Poopsocking: a metaphorical term for maintaining an uninterrupted physical presence during a game while neglecting hygiene
The term poopsock originated during the earlier years of Everquest 1 and carried into the beginning of Everquest 2. In original EQ1, all content was “contested” meaning every zone was open to the public and there were no private instances. If you went to Nagafen’s Lair to seek out the fabled Golden Efreeti Boots from the Efreeti Lord Djarn, you were competing with anyone else who decided to show up. Now you could form a group with other players and divy up loot as you wished, but the game had no mob tagging system. If two groups both attack the same mob, the group that did the majority of the damage earns the loot rights regardless who attacked first. Players often form camps for mobs meaning they set up in a specific area and kill a set group of NPCs on loop while farming for XP or specific items. It is important to note for the following discussion that this is an entirely antiquated system for mob tagging. The majority of MMOs will lock an encounter to the first group to hit the mob.
It is from this contested zone system that “poopsocking” arises. While I can not find any definitive source proving someone actually pooped in a sock instead of leaving their PC, it is plausible to assume it has happened at least once. Many of the major NPCs that players hunt for the best loot may have multi-hour respawns and stepping away for even a few moments at the wrong time could lead to you losing your camp of the mob. While many mobs had specific exact respawn timers, there were a select few that had spawn window, meaning they could spawn at any time during a set time range after death. This was extremely relevant for raiding in EQ1. Given that EQ1 did not have private instances, all raid mobs were contested. Raids of up to 72 or more players would form up when the call went out that a raid mob had spawned. A guild would then race another guild to be the first one with a strong enough force to pull the mob. However, the damage rule still applied for these raid mobs. Even if you weren’t the first raid force to show up and pull, if you did the most damage your force got the loot.
Ultimately, this raiding system led to what became known as poopsocking. Guilds would park players at the spawn points for raid bosses and have a rotation of people watching the mob at any given time. If another guild showed up in force to watch the same mob, the original guild would match them until you had two full raid forces camped out waiting for something to suddenly spawn. Lets look at the The Statue of Rallos Zek for example. This mob had a 5 day +/- 8 hour respawn window. So you would know that sometime between 4 days 16 hours and 5 days 8 hours it would spawn, creating a 16 hour poopsocking window. On a side note though, this mob is special in that killing it would spawn the Avatar of War which is what people really wanted loot from. However, the AoW would spawn in a different location often leading to guilds playing chicken over who would pull the Statue and who would wait to steal the Avatar while the first raid recovered.

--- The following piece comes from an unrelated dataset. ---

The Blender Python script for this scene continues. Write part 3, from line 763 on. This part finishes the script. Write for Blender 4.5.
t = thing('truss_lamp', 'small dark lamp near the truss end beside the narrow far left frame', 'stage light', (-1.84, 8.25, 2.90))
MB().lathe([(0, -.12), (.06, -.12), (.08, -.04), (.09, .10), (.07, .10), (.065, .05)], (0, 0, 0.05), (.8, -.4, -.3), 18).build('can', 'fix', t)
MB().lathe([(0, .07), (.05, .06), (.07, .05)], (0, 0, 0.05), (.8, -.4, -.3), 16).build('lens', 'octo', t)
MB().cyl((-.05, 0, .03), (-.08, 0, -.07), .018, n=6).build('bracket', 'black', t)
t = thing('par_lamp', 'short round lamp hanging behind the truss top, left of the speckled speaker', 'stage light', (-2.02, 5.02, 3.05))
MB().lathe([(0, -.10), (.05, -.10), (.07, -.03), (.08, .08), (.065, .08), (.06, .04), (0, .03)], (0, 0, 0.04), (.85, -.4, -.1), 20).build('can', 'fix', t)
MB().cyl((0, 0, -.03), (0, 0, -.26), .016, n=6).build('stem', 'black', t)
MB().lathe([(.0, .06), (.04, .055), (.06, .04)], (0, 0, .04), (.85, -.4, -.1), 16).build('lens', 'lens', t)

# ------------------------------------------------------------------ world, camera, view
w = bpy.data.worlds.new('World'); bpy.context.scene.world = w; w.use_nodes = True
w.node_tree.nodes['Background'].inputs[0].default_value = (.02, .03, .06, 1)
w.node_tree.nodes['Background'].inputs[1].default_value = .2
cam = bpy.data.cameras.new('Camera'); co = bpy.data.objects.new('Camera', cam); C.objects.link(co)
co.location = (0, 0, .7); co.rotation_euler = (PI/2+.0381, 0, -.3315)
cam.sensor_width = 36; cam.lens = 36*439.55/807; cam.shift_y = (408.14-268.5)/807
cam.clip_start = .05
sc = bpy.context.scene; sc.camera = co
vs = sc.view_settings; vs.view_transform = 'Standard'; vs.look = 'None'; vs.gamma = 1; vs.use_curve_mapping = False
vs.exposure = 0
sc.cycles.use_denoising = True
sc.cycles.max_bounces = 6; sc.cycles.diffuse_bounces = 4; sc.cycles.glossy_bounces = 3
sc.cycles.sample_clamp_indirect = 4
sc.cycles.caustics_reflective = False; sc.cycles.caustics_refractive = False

In 1999, we of course did not have systems such as Discord. Raiding guilds often had a phone network setup which they would refer to as “The Batphone”. In 1999, text messaging as a means of communication was brand new and it didn’t really take off in the gaming space until 2000. The Batphone refers to a system in which players would have a list of people they were responsible for calling when a raid mob spawned. Each subsequent player who was called would have their own list of people to call. The system allowed for a chance to quickly mobilize players at any given time to kill a raid boss. The system eventually evolved into including texts or group chats, before finally becoming utilized in Discord Servers. On emulated servers such as Project 1999, raiding guilds utilize discord channels and Discord Bot alarm systems when a command is typed into chat. Modern players will sit muted in a channel called “Batphone” and go to bed with headphones or their phone on speaker so that they may be woken up at anytime.
Poopsocking as a system is controversial and does not exist in modern games. The system leads to drama, FOMO, and frustration about active raiding hours. Everquest 2 changed the raiding system to include private instanced raid zones where guilds can kill their own mobs without needing to rely on poopsocking or Batphones. However, they still kept a variety contested raid mobs in the public zones with respawn timers ranging from 8 hours to 10 days. This created a system with opportunities for every level of raider. In my opinion, it leads to some of the very best server interactions an MMO can have. I’ll share some stories from my time contested raiding with Reverb another day.